This is pretty simple but you may have to break/open one of your connections. As I don't have my notes in front of me, I'm going by memory. That means I may have the green and white wire functions swapped herein. It'll be obvious which is which when you make a measurement.
First you'll need to remove the insulation on both of your newly made connections. IIRC the green wire is connected to the ground/common in the IC40. The white wire is the "sense" line and goes to an ADC in the IC40. With your thermistor still fully connected measure the voltage from the white wire (+ on DMM) to the green wire (- on DMM). It should read a positive voltage between 0 and 5 volts. If it's negative, my memory is bad and the wires functions are reversed from the above.
If your thermistor was good and the water temp at 77F, you'd measure 2.5V. Higher temps produce lower voltages, lower temps make higher voltages. Ideally 50F would produce 3.33V. A temp of 100F would produce 1.84V. If you measure a voltage inbetween these limits, your IC40 is likely good, at least from a temp measuring viewpoint.

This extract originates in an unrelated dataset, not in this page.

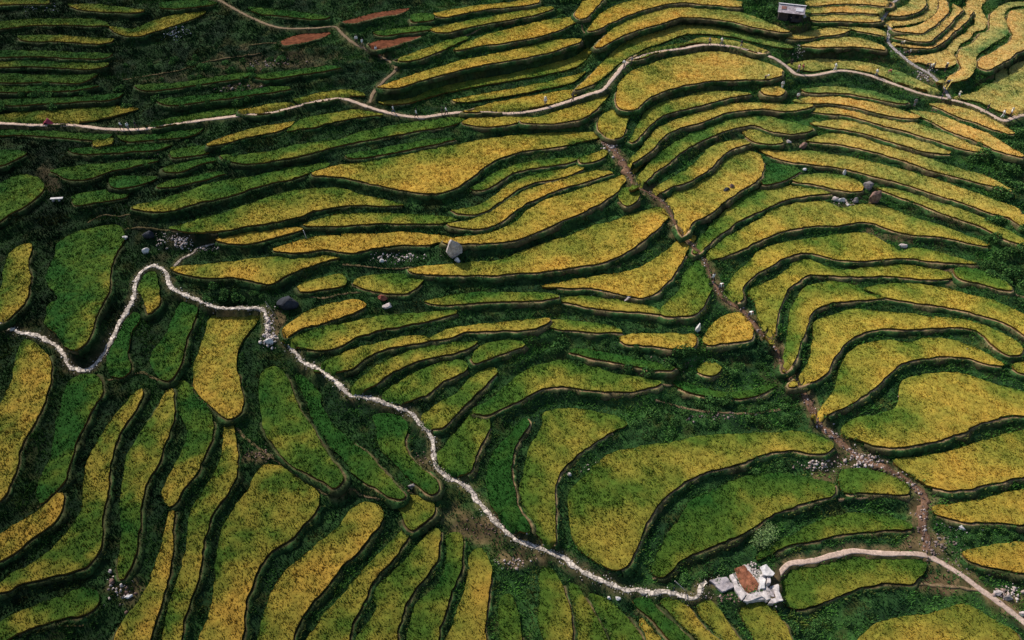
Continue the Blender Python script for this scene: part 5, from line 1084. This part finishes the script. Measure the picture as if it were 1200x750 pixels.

If you measure 5V then either your sense wire (white) connection is open/broke or the thermistor is truly bad. If you measure 0V then either wire connection could be bad or your DMM isn't making good connections or the power supply inside the IC40 is dead. To go further you'll need to cut/open the sense connection (white wire). With the negative lead of the DMM still connected to the "good" green side, measure the voltage on the sense line connected to the IC40. It should read near 5V (mine read 4.96V). If it's 0V recheck your DMM connections. If they are good then I'd say your IC40 is dead Jim.
You can, if you wish, put the DMM in ohms mode and measure the resistance between the white wire connected to (only) the thermistor and the green wire. A good value depends on temperature of course but I'd expect between 11 kohms and 8 kohms. Be warned my thermistor measured in and out of range dependant on ... phases of the Moon.
If you read something other than 5V (+/- 0.2V) on the open circuit test for the sense line, then I'd cut open the ground wire too and redo the measurement, making doubly sure the DMM connections to the IC40 side wires are good.
If you come to the conclusion that the IC40 is bad then I'd do one last thing. Put a fixed 10k resistor in place of the thermistor and verify "wacky" operation persists. OTOH if days go by and everything works well, that points towards a bad replacement thermistor, as unlikely as it seems to be.
As to a test resistor, I picked one I had lying about. Nothing special is needed but do measure it's resistance with the DMM ahead of time.
ETA: at 86F the voltage (divider) measurement ideally should be 2.23V with a working thermistor. I've not calculated the tolerance range but I'll guess it to be less than +/- 0.1V.